Navigating with the face-buttons is quirky but clunky, and timing your strikes is kind of a crapshoot when there’s very little ‘connect’ between the animation and the target you’re attacking. Try as they might to interact, they’re still just animating on top of empty space like ye olde Final Fantasies…!

The story and aesthetic is strangely charming though. As the first Mario RPG, it’s in that fuzzy line between building a world out of familiar Mario staples, and also just making up whatever guff it wants, like the kingdom of frog cloud people or all the weapon-shaped bastards you fight.
At times it feels very earnest about its characters and setpieces, with Mallow making a strong impression early on, and then there’s stuff that just kind of washed over me without any reaction. There’s exactly one artist who convinced me Geno is a charming character worthy of affection, and it wasn’t Square, and it certainly wasn’t the rabid crowd clamouring for him to get into Smash.
Its use of 3D prerendered graphics are incredibly charming, and it feels like an honest to goodness isometric platformer at times, with tricky jumping challenges and long vertical passages to explore. It’s more than just an RPG! To build that on top of what could easily have been an re-skin of Final Fantasy V is really impressive, a sign of how Square were truly shooting for the stars at the time.

I’m glad to have experienced the game, but for all the people wishing for a Thousand Year Door remake, this is the one I’d prefer to see get a do-over. With decades of successors in its wake, its mechanics tend to feel stiff and awkward, and to see its chunky pixellated world redone in something more hi-def, doing justice to its chunky, blobby promotional art, would be really sweet.
Honestly, I’ve wondered if the game were just an action RPG or outright brawler, skipping the formulas of menus and turn-based combat, would that be doing its setpieces more justice. Chasing after the Axem Rangers or fighting through Bowser’s castles are the kinds of scenes I could imagine playing out really well in a twist on 3D World gameplay, with weapons and items and who knows what else. Stop me now before I bang on the doors of fangame devs to make it happen.

Undertale / Deltarune

I’ve said a lot about the game. I played Undertale in 2015. I played Deltarune in 2018. I shoehorned segues relating to them in completely irrelevant game reviews. I have contrived more reasons to talk about the game than a person should, and I am sincerely sorry if you’re sick of hearing about it.

Long story short, by condensing an RPG to the stuff that makes the most impression — compelling battles, memorable setpieces, endearing characters, fun dialogue, some degree of input on the world… well, it made an impression! By minimising or maximising the downtime, however way you spin it, it made for an experience that had me engaged and felt perfectly paced, enough that replaying it never felt like a chore… most of the time. Replaying an RPG immediately after I’m done is usually the last thing on my mind. Being only six hours long is a boon, wouldn’t you know!

Like Mario & Luigi: Superstar Saga, however, they’re games I’ve replayed to death so much that I don’t know how much fresh entertainment I can mine out of them.

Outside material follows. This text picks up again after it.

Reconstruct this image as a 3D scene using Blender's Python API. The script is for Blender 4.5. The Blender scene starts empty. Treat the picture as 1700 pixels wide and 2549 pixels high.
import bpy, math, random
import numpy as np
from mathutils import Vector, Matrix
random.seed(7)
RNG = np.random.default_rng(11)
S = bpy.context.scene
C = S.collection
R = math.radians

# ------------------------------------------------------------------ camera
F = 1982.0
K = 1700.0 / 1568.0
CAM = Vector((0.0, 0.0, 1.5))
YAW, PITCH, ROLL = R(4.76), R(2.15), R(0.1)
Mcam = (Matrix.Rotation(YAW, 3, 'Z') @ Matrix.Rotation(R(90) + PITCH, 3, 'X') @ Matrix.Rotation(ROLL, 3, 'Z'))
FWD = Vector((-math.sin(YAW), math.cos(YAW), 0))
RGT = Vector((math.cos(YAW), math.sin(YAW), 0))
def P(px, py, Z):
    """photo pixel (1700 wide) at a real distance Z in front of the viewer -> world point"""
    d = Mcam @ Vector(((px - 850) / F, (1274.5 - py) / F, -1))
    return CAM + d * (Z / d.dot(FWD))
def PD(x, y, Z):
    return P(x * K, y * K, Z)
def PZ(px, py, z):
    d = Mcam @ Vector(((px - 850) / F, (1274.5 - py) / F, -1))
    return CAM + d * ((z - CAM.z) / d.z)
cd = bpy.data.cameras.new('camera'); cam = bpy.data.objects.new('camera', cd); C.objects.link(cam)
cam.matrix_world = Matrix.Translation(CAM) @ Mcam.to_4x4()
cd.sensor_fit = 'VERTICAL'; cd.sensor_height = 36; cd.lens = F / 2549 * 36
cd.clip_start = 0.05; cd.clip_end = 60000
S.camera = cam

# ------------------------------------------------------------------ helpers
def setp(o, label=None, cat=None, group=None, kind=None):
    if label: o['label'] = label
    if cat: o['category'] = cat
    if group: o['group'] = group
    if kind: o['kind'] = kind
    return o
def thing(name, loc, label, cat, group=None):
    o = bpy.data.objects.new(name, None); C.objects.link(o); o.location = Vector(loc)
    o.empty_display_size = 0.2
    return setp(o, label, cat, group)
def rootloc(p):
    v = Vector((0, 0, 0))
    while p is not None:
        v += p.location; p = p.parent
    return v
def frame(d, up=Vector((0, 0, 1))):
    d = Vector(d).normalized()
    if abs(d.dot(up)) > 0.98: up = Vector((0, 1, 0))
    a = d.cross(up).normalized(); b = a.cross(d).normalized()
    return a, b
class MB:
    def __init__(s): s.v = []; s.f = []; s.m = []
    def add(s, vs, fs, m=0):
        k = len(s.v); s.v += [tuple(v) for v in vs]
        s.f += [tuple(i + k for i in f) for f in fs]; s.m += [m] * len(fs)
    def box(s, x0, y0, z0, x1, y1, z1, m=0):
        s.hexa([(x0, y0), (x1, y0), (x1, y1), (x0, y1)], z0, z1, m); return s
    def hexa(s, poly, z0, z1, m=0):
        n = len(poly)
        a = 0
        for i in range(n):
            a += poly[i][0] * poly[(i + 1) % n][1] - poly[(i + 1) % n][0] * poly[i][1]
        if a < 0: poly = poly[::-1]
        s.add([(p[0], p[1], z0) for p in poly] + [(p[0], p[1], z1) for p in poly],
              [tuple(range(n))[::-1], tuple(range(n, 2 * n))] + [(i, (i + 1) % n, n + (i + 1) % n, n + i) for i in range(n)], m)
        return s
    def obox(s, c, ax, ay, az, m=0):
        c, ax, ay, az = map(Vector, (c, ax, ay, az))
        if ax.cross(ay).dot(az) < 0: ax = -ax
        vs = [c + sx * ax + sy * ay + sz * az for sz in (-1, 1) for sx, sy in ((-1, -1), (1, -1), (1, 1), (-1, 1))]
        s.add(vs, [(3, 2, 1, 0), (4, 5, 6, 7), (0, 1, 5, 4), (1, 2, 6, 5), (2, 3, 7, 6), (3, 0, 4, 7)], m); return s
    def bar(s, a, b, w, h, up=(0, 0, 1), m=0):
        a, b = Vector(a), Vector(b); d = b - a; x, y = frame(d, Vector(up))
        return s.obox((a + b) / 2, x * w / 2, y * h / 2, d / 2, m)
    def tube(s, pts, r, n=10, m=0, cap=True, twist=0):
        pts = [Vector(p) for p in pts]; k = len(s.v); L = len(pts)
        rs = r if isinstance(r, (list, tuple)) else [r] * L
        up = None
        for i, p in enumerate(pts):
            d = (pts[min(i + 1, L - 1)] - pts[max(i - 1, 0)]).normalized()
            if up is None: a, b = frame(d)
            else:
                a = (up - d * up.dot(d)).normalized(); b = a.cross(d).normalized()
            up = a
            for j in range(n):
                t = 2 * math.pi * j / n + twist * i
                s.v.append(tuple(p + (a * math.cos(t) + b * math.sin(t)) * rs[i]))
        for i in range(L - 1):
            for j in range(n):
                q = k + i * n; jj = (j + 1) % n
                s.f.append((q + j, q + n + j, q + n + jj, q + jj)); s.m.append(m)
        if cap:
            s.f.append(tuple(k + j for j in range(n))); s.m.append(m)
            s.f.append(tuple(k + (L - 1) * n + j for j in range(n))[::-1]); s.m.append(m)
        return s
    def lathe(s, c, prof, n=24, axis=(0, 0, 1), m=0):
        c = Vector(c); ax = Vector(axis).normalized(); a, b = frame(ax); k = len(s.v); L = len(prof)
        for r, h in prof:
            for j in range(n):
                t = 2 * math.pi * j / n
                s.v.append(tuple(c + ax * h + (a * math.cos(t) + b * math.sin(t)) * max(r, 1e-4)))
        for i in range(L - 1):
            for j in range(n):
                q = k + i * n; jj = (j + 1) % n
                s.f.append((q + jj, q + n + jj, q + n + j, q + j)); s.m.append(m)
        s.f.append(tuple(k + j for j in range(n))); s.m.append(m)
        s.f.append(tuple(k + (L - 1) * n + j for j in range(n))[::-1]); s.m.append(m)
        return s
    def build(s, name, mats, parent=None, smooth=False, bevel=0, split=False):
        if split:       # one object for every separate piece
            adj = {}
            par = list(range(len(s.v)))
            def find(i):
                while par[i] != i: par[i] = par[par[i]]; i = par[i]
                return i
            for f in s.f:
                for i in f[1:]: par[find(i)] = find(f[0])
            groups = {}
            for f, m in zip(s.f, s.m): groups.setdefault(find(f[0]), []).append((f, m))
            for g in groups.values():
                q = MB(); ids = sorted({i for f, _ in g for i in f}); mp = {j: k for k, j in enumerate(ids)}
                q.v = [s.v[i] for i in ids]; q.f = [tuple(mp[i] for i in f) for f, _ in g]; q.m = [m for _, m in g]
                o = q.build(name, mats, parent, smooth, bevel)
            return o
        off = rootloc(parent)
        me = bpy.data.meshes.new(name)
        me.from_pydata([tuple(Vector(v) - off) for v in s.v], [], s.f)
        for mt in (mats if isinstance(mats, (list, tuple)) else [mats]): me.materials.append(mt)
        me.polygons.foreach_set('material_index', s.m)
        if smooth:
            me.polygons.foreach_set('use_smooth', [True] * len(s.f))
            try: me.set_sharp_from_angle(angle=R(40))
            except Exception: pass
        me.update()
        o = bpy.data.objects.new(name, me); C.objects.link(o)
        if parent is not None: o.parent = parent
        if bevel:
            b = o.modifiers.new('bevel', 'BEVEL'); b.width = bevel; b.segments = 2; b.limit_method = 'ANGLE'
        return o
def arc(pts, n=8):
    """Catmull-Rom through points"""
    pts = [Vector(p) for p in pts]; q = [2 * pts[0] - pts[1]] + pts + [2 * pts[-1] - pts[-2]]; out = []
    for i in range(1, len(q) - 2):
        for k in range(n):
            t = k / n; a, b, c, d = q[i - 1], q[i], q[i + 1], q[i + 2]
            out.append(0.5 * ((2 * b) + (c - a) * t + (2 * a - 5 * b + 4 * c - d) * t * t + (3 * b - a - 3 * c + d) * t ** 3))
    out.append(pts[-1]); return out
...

Still love ’em! Just less inclined to replay them unless I can foist them upon someone else in the process…!

Persona 3: FES

Hey, it’s something I played this year! And just beat a few days ago, actually! Despite just talking about Undertale mere seconds ago, I’m mostly a disreputable hipster whose reaction to masses of people liking something is usually “so it’s not for me, then.” Pal Dok encouraged me to check it out, and it only took five months and a hundred hours of my life to see it through, but I’m glad I did.

I just updated Some games I played in 2020 with way too many words about it, and recapping it all again sounds a trifle exhausting. To sum it up: engaging battles. Nifty character-centric storytelling. Not without its pacing quirks and occasional droughts of meaningful interactions, but I enjoyed it. The first RPG in years to make me like RPGs, without having to pretend it’s not an RPG. Getting me to consume role-playing games is not unlike making aeroplane noises while shoving baby food in my mouth. Maybe after this I can chew with my mouth closed. I’m losing track of my analogies again.

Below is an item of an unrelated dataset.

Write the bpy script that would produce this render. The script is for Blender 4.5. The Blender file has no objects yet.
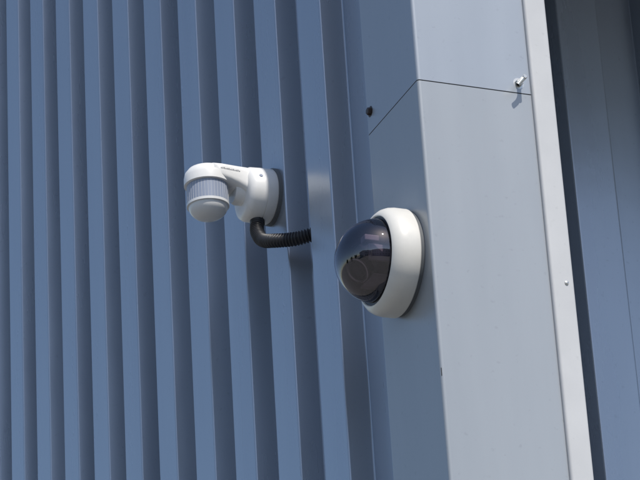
import bpy, math, random, bmesh
from mathutils import Vector, Matrix
random.seed(3)
sc=bpy.context.scene
sc.view_settings.view_transform='Standard'; sc.view_settings.look='None'; sc.view_settings.exposure=0
def link(o,parent=None):
    bpy.context.collection.objects.link(o)
    if parent: o.parent=parent
    return o
def empty(name,loc=(0,0,0)):
    e=bpy.data.objects.new(name,None); e.empty_display_size=.05; link(e); return e
def mesh_obj(name,verts,faces,mat,parent=None,smooth=False):
    me=bpy.data.meshes.new(name); me.from_pydata([tuple(v) for v in verts],[],faces); me.update()
    bm=bmesh.new(); bm.from_mesh(me); bmesh.ops.recalc_face_normals(bm,faces=bm.faces); bm.to_mesh(me); bm.free()
    if smooth:
        for p in me.polygons: p.use_smooth=True
    me.materials.append(mat); return link(bpy.data.objects.new(name,me),parent)
# ---------- materials
def mat(name,col,rough=.5,metal=0,spec=.5,var=0,vscale=6,bump=0,bscale=60,coat=0,vcol=None,streak=False,speck=False):
    m=bpy.data.materials.new(name); m.use_nodes=True; nt=m.node_tree; N=nt.nodes; L=nt.links
    b=N["Principled BSDF"]; b.inputs["Base Color"].default_value=(*col,1); b.inputs["Roughness"].default_value=rough
    b.inputs["Metallic"].default_value=metal; b.inputs["Specular IOR Level"].default_value=spec; b.inputs["Coat Weight"].default_value=coat
    tc=N.new("ShaderNodeTexCoord")
    if var:
        mp=N.new("ShaderNodeMapping"); L.new(tc.outputs["Object"],mp.inputs[0])
        if streak: mp.inputs["Scale"].default_value=(1,1,.12)
        n=N.new("ShaderNodeTexNoise"); n.inputs["Scale"].default_value=vscale; n.inputs["Detail"].default_value=6; n.inputs["Roughness"].default_value=.6
        L.new(mp.outputs[0],n.inputs[0])
        r=N.new("ShaderNodeMapRange"); r.inputs[1].default_value=.3; r.inputs[2].default_value=.7; L.new(n.outputs[0],r.inputs[0])
        mx=N.new("ShaderNodeMix"); mx.data_type='RGBA'; L.new(r.outputs[0],mx.inputs[0])
        a=tuple(c*(1-var) for c in col); c2=vcol or tuple(min(1,c*(1+var)) for c in col)
        mx.inputs[6].default_value=(*a,1); mx.inputs[7].default_value=(*c2,1); last=mx.outputs[2]
        if speck:
            vn=N.new("ShaderNodeTexNoise"); vn.inputs["Scale"].default_value=95; vn.inputs["Detail"].default_value=3; L.new(tc.outputs["Object"],vn.inputs[0])
            rr=N.new("ShaderNodeMapRange"); rr.inputs[1].default_value=.66; rr.inputs[2].default_value=.74; rr.inputs[4].default_value=.35; L.new(vn.outputs[0],rr.inputs[0])
            m2=N.new("ShaderNodeMix"); m2.data_type='RGBA'; L.new(rr.outputs[0],m2.inputs[0]); L.new(last,m2.inputs[6]); m2.inputs[7].default_value=(*[c*.72 for c in col],1); last=m2.outputs[2]
        L.new(last,b.inputs["Base Color"])
        r2=N.new("ShaderNodeMapRange"); r2.inputs[1].default_value=.3; r2.inputs[2].default_value=.7; r2.inputs[3].default_value=rough*.88; r2.inputs[4].default_value=min(1,rough*1.12)
        L.new(n.outputs[0],r2.inputs[0]); L.new(r2.outputs[0],b.inputs["Roughness"])
    if bump:
        n2=N.new("ShaderNodeTexNoise"); n2.inputs["Scale"].default_value=bscale; n2.inputs["Detail"].default_value=2; L.new(tc.outputs["Object"],n2.inputs[0])
        bp=N.new("ShaderNodeBump"); bp.inputs["Strength"].default_value=1; bp.inputs["Distance"].default_value=bump; L.new(n2.outputs[0],bp.inputs["Height"]); L.new(bp.outputs[0],b.inputs["Normal"])
    return m
M_wall=mat("coated_steel_blue_grey",(.335,.38,.445),.28,.5,.9,.07,5,.0008,8,streak=True,speck=True)
M_pilU=mat("coated_steel_pillar_upper",(.33,.365,.41),.34,.25,.6,.06,4,.0005,7,streak=True,speck=True)
M_pilL=mat("coated_steel_pillar_lower",(.335,.36,.385),.34,.25,.6,.07,4,.0006,6,streak=True,speck=True)
M_trim=mat("pale_flashing",(.50,.51,.52),.4,0,.5,.05,8,speck=True)
M_dark=mat("dark_cavity",(.02,.022,.025),.8)
M_white=mat("white_plastic",(.78,.78,.765),.3,0,.5,.04,30)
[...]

Anyway, how does any of this answer what was in the tweet?

First RPG: Technically Final Fantasy VII based on holding the controller once, but really Pokémon if we count actually engaging with the game.

Favorite RPG: Mario & Luigi: Superstar Saga. I’ve forgotten if it’s as good as I think it is, but nostalgia wins out, sorry! Plus I can comfortably call it an RPG without starting a fight, unlike Undertale.

RPG that made you love RPGs: … possibly Persona 3…? It remains to be seen how long the feeling lasts, mind — playing the after-story The Answer sure is putting a dent in my enthusiasm! — but its balance of nifty battle mechanics and character-driven storytelling boiled it down to the essentials, with as few roadblocks in the way of my enjoyment as possible. Would still like a refund on at least a dozen of the hours I put into it, mind, but that’s the price you pay for playing ’em, I guess. Still, nice to be invested in a JRPG after so long, and to feel legitimately compelled to see it through!

Anyway, that’s a four-thousand word response to a 200-character tweet. Maybe next time I’ll write a similarly bloated blog post about the two “favourite games of all-time” posts I got tagged in, I say like a jest, but in actuality have already begun drafting. Buddy, there’s no responsibilities to stop me. If the world wants me to stop writing bullshit, it’s gonna need to take direct action.